*Collected material*.
■ ■ ■ ■

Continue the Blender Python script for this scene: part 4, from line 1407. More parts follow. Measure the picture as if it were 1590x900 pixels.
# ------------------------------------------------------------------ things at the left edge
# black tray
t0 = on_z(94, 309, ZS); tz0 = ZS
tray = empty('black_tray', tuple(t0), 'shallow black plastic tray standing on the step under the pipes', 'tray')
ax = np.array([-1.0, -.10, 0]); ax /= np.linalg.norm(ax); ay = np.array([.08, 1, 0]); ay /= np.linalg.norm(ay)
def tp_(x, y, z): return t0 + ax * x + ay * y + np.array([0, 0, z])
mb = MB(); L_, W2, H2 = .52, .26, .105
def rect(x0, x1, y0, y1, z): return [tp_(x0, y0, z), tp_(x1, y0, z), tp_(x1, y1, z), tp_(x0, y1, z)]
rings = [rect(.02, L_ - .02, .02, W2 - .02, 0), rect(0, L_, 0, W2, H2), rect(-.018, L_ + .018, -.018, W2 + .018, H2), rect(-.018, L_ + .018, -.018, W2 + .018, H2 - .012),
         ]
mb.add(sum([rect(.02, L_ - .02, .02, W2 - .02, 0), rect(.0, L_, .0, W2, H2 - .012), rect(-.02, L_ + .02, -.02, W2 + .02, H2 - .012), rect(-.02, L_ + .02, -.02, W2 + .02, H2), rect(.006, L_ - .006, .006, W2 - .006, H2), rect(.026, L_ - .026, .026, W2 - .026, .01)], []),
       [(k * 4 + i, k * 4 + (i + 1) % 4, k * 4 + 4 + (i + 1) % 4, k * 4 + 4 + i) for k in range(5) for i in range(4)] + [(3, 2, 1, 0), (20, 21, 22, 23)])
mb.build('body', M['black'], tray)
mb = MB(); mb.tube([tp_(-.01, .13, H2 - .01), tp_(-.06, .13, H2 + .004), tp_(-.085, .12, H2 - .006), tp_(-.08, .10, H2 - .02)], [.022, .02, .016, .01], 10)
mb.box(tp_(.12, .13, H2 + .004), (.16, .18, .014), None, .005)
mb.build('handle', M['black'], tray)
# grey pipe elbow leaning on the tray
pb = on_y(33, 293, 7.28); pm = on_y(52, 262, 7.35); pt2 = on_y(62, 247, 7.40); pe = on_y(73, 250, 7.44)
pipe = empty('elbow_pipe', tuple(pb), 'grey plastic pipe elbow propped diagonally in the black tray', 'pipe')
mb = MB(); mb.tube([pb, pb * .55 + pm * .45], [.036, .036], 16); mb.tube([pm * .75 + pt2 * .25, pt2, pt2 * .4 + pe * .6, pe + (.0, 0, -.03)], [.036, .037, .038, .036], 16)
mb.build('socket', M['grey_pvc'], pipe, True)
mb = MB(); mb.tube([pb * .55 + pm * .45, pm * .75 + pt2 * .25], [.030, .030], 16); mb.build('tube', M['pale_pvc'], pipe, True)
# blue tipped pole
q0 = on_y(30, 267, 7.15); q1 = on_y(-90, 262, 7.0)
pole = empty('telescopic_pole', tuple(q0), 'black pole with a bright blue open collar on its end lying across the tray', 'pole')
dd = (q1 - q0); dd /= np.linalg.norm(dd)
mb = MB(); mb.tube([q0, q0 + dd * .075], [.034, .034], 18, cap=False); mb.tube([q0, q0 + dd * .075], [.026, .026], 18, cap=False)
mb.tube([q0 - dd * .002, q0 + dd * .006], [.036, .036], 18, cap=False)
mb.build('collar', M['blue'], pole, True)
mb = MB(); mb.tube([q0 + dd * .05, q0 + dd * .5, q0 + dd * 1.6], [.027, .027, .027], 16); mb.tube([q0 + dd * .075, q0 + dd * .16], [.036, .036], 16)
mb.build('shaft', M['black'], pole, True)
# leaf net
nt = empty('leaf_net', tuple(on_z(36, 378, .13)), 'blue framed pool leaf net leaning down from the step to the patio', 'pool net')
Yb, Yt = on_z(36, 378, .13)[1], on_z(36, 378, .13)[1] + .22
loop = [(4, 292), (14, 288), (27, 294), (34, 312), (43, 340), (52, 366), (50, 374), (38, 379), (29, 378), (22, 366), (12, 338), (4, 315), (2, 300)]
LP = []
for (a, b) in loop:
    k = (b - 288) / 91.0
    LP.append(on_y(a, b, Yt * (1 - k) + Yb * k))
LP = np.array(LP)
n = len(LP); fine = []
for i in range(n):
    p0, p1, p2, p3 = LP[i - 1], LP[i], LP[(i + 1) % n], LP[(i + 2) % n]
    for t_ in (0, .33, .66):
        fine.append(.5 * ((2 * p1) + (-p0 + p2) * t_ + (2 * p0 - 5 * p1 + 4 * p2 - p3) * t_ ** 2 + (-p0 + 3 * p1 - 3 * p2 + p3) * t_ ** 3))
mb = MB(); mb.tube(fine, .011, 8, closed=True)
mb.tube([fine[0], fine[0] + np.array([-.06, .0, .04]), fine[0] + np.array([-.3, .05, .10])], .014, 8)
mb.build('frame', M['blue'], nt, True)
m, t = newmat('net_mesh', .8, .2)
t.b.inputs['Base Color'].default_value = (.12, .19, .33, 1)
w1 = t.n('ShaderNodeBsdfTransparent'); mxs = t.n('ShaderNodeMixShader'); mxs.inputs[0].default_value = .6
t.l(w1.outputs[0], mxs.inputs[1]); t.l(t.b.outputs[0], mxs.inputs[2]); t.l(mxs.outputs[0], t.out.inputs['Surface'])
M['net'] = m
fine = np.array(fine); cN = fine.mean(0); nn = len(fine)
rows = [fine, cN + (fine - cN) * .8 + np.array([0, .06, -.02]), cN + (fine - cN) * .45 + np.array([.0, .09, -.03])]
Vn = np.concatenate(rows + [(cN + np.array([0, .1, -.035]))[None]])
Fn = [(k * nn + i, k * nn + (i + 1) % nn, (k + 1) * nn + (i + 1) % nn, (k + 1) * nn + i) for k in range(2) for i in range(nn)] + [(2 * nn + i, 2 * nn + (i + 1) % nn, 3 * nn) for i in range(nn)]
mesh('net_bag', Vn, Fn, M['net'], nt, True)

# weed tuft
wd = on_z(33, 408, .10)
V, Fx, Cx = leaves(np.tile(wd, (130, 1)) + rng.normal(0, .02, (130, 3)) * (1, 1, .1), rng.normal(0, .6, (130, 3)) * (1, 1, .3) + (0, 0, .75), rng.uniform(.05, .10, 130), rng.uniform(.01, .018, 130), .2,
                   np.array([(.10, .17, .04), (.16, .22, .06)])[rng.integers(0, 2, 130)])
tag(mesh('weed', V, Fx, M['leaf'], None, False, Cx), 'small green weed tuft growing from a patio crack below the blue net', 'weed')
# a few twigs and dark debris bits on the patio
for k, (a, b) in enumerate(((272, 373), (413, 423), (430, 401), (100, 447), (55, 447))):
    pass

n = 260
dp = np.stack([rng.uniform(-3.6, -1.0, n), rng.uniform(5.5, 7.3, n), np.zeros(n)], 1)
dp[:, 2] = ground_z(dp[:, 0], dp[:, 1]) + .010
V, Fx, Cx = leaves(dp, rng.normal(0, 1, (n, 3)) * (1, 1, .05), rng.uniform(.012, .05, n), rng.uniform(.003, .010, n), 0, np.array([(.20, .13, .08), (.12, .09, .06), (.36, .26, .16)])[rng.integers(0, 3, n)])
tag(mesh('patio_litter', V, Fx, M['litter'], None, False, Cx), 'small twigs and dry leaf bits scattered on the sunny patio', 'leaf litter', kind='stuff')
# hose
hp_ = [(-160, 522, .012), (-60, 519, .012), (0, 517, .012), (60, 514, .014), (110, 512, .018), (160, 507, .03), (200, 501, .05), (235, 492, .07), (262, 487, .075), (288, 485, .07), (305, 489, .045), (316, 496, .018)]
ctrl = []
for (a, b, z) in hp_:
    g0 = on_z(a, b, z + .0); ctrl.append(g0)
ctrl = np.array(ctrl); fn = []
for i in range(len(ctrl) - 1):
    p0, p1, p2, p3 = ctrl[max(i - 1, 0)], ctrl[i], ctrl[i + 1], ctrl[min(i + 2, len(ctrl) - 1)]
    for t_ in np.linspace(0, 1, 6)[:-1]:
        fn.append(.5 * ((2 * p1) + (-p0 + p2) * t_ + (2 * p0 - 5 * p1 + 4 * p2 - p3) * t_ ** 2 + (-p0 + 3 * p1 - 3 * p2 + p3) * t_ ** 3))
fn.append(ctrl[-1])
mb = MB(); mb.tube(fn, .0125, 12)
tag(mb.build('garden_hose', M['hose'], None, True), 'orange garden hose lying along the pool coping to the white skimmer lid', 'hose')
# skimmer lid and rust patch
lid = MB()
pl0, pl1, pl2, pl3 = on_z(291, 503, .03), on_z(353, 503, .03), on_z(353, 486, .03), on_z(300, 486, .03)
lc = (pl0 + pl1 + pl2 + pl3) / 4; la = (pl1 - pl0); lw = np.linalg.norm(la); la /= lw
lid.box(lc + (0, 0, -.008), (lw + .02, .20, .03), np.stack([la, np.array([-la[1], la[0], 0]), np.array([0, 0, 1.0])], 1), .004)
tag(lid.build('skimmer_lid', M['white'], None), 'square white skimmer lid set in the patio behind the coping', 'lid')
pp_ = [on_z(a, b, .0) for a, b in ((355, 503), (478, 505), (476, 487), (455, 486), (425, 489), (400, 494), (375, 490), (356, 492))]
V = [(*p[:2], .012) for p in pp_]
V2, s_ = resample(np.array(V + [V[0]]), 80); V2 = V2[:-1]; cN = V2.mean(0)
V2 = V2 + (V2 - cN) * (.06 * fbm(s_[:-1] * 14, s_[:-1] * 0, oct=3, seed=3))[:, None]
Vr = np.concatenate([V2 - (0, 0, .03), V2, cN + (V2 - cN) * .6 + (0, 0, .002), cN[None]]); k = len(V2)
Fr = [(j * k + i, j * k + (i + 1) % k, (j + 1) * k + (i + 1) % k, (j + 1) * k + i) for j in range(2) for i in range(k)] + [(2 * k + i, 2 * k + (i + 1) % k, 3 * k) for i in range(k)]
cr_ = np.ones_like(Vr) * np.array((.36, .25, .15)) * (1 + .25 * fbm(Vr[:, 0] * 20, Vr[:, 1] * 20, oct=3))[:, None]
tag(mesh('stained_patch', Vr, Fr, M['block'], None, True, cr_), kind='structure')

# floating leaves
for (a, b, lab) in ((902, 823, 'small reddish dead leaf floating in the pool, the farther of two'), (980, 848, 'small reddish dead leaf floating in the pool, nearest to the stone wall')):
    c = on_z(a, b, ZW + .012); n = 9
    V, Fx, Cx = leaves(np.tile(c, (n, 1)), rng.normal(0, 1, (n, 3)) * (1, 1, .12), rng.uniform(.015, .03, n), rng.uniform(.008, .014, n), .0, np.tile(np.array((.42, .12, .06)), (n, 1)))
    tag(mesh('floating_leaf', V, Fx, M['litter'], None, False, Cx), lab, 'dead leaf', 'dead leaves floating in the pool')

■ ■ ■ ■

*Work instructions*. Copy each line above that contains the word "from".

*Task solution*.
Continue the Blender Python script for this scene: part 4, from line 1407. More parts follow. Measure the picture as if it were 1590x900 pixels.
nt = empty('leaf_net', tuple(on_z(36, 378, .13)), 'blue framed pool leaf net leaning down from the step to the patio', 'pool net')
tag(mesh('weed', V, Fx, M['leaf'], None, False, Cx), 'small green weed tuft growing from a patio crack below the blue net', 'weed')